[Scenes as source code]
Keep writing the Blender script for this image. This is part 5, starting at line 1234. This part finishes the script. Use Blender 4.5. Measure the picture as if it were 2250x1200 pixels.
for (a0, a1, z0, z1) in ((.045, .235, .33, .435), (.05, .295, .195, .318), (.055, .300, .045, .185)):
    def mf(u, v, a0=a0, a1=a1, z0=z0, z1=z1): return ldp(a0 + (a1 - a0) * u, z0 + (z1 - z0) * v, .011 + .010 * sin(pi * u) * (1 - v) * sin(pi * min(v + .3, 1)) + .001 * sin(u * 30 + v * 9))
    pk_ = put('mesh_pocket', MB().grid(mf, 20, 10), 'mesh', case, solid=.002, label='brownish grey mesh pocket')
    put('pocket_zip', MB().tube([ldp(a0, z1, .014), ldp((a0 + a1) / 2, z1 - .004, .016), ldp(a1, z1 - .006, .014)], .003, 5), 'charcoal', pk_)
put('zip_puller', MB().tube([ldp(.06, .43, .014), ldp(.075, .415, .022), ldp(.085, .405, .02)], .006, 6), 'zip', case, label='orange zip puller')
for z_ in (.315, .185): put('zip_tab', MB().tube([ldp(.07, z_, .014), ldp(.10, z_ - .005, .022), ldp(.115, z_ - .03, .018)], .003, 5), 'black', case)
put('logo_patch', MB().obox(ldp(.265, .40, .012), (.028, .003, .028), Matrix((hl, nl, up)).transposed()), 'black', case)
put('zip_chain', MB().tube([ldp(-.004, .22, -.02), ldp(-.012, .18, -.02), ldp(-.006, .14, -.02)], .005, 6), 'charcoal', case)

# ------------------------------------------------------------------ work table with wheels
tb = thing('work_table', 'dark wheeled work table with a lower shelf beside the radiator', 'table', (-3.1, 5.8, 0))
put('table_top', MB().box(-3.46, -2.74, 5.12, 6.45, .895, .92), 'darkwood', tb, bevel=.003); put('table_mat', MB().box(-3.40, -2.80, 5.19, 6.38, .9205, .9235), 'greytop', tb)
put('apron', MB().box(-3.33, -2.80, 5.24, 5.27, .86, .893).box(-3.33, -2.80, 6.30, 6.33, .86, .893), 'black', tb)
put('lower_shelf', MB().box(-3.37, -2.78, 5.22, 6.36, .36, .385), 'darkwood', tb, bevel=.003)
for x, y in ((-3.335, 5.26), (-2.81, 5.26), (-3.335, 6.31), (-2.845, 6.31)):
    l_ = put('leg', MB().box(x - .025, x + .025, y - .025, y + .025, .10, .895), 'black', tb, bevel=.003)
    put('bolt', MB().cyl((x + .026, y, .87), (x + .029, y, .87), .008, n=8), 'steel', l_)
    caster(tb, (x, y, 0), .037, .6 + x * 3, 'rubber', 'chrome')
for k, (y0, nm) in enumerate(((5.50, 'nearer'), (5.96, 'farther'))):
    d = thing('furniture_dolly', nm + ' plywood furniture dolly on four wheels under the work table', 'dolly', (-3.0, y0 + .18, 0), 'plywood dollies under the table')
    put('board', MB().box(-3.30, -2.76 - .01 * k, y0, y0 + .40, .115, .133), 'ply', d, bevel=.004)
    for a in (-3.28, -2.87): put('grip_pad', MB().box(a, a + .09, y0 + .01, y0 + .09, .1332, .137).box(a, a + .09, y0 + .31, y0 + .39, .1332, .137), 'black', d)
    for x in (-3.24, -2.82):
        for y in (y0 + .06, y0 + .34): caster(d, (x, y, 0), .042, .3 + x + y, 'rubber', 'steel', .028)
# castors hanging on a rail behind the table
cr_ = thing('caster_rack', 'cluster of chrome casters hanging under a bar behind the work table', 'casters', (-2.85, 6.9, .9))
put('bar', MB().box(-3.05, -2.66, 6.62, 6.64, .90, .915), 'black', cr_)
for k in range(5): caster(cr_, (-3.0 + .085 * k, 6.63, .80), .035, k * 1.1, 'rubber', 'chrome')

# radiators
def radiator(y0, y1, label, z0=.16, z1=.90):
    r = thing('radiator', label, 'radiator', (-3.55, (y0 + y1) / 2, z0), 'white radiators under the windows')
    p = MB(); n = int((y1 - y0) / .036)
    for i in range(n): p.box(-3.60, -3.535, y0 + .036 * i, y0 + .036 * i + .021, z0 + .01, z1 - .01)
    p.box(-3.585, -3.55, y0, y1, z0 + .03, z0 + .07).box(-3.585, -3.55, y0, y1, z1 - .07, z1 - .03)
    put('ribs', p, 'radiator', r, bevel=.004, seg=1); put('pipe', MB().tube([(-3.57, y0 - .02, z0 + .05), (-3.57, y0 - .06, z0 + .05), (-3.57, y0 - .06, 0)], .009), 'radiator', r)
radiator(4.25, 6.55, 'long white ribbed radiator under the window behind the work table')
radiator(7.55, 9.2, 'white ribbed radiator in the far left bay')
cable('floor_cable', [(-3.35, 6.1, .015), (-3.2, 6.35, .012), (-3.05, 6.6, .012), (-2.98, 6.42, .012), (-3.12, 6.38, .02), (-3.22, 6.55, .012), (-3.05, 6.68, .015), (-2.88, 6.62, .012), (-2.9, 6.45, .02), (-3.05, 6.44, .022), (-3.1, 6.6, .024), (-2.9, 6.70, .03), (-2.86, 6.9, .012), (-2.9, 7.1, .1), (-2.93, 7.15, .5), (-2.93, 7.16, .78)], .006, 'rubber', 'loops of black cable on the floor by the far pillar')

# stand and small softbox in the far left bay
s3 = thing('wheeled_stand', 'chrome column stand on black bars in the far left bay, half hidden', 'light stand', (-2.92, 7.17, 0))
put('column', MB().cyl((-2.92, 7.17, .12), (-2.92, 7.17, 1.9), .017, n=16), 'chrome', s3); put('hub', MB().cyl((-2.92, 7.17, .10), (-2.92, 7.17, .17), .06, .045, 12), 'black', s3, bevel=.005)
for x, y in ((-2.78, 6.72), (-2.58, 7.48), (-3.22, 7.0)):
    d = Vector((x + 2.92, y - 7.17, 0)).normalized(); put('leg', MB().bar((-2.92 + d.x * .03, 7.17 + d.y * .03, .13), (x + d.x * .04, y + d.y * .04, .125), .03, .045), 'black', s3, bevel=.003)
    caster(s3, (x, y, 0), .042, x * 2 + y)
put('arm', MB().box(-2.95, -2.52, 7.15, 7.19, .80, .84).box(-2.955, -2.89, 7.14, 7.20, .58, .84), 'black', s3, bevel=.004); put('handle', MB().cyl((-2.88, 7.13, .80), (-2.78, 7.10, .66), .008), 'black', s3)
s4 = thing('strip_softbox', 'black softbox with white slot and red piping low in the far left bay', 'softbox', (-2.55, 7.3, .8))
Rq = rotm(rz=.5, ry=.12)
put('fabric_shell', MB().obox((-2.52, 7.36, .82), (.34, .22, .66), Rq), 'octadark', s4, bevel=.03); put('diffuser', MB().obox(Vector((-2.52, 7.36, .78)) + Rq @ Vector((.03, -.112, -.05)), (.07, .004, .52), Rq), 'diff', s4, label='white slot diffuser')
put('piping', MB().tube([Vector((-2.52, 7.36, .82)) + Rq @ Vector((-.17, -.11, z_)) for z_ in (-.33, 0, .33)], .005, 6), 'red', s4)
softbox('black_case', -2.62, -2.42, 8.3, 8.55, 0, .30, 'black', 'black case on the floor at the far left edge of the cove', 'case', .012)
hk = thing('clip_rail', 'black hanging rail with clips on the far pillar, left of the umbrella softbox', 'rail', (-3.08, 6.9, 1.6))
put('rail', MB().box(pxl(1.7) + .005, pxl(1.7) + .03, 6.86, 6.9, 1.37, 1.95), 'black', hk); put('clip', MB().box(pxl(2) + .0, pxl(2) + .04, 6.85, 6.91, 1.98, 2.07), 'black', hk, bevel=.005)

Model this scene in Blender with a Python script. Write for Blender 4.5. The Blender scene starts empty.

• **STATED EXERCISE**
Note each line of the entries that has "Blender" in it, and copy those lines.

• **SOLUTION FOR THIS EXERCISE**
Keep writing the Blender script for this image. This is part 5, starting at line 1234. This part finishes the script. Use Blender 4.5. Measure the picture as if it were 2250x1200 pixels.
Model this scene in Blender with a Python script. Write for Blender 4.5. The Blender scene starts empty.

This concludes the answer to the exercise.